Records for this exercise:

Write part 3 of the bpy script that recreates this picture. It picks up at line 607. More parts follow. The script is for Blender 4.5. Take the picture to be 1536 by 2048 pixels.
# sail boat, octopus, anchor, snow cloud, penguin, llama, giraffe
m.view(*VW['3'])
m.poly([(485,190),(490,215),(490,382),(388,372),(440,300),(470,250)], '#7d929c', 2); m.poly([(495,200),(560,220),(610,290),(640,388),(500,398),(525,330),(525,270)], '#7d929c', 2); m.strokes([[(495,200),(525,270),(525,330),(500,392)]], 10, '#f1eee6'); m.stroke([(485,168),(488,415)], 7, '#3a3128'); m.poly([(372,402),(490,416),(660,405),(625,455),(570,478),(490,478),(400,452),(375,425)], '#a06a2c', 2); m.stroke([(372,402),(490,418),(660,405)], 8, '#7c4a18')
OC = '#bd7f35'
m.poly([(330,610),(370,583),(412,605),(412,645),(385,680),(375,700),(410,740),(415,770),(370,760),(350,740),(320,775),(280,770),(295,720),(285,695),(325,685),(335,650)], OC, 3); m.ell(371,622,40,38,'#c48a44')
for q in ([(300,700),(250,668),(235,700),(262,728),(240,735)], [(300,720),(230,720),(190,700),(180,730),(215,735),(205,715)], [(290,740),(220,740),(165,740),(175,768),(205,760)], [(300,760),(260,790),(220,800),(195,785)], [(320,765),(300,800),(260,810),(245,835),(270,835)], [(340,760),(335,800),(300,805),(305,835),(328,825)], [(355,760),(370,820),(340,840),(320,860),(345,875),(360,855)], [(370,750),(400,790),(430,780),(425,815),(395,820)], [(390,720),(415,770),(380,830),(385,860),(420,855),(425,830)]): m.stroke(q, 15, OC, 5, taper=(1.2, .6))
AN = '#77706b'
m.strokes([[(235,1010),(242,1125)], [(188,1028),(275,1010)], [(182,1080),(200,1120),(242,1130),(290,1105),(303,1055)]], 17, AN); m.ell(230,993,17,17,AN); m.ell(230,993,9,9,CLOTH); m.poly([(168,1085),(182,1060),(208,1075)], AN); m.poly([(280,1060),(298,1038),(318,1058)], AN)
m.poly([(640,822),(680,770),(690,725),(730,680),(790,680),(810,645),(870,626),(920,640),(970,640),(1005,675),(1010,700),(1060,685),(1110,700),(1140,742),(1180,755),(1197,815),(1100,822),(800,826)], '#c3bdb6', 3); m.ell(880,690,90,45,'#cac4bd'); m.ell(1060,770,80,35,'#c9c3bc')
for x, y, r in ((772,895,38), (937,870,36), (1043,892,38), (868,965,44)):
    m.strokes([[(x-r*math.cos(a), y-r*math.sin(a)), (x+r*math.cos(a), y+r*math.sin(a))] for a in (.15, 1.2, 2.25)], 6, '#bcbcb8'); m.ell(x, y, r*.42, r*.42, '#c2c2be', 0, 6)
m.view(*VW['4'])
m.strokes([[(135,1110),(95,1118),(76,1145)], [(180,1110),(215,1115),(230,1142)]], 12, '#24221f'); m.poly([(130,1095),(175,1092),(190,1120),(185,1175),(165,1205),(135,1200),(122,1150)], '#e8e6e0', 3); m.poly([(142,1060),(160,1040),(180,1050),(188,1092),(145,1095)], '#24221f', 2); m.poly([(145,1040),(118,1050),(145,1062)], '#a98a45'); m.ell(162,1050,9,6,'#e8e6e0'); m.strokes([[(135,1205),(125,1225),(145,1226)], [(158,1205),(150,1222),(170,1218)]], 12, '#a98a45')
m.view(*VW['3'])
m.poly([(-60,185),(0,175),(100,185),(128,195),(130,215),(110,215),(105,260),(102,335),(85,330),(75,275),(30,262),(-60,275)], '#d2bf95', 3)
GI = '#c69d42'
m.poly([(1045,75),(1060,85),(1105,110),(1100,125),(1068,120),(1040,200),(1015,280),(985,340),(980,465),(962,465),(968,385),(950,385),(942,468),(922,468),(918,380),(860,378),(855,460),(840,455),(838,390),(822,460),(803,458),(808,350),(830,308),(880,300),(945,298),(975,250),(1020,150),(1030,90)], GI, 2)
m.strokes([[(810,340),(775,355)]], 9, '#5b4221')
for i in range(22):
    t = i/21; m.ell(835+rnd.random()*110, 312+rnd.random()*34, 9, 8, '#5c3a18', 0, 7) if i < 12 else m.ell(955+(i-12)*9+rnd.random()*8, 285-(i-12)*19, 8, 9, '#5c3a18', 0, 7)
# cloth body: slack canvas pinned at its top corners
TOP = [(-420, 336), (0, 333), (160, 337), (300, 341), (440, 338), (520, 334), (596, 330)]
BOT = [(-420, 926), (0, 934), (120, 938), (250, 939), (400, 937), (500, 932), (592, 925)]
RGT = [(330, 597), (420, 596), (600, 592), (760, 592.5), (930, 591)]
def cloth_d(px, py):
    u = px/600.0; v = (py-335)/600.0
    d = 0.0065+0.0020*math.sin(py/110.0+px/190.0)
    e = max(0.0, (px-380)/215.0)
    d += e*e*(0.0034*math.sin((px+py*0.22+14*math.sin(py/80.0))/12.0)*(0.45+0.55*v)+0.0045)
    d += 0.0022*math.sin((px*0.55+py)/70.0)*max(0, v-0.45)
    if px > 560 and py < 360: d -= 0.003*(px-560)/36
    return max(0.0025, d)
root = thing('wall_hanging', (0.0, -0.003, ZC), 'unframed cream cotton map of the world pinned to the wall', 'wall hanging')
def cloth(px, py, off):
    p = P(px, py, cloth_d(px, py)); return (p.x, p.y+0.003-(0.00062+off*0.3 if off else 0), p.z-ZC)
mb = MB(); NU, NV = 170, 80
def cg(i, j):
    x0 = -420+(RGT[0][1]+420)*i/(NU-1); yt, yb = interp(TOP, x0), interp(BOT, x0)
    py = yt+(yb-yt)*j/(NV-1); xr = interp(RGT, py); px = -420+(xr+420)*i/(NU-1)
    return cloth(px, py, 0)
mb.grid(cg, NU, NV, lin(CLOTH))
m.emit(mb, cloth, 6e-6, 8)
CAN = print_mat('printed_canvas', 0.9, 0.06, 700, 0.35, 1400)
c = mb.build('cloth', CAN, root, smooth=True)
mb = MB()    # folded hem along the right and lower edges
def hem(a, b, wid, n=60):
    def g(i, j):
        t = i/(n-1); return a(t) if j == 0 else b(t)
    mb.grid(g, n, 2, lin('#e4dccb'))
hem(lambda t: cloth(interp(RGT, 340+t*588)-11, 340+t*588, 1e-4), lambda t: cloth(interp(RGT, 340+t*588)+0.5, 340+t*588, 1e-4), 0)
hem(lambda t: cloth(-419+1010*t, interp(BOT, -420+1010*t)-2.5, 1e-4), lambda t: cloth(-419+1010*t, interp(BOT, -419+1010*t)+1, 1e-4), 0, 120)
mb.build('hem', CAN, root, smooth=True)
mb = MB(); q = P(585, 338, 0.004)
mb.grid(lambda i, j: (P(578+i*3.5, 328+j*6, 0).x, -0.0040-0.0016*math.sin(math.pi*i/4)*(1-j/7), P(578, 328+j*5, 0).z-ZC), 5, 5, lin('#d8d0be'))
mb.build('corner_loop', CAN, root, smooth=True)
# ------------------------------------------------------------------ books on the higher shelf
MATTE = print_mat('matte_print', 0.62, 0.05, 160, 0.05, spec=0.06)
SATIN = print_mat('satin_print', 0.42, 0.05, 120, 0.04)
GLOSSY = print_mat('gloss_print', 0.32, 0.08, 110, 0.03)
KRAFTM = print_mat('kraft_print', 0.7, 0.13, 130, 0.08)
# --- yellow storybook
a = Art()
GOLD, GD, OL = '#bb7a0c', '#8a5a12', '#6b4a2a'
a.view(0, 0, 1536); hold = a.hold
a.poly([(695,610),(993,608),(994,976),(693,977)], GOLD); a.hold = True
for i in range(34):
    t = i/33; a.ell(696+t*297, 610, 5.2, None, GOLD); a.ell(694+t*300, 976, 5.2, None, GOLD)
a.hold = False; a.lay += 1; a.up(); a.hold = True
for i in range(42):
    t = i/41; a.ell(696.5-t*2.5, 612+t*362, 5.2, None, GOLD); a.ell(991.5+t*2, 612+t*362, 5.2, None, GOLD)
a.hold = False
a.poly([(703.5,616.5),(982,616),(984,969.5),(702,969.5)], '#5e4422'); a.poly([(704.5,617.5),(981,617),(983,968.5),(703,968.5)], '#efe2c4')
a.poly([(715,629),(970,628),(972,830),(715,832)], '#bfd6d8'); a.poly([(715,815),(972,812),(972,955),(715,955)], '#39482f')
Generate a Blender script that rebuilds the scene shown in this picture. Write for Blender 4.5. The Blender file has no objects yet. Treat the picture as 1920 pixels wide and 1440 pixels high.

What to work on: Copy every line that contains the string "Blender".

Solved exercise:
Write part 3 of the bpy script that recreates this picture. It picks up at line 607. More parts follow. The script is for Blender 4.5. Take the picture to be 1536 by 2048 pixels.
Generate a Blender script that rebuilds the scene shown in this picture. Write for Blender 4.5. The Blender file has no objects yet. Treat the picture as 1920 pixels wide and 1440 pixels high.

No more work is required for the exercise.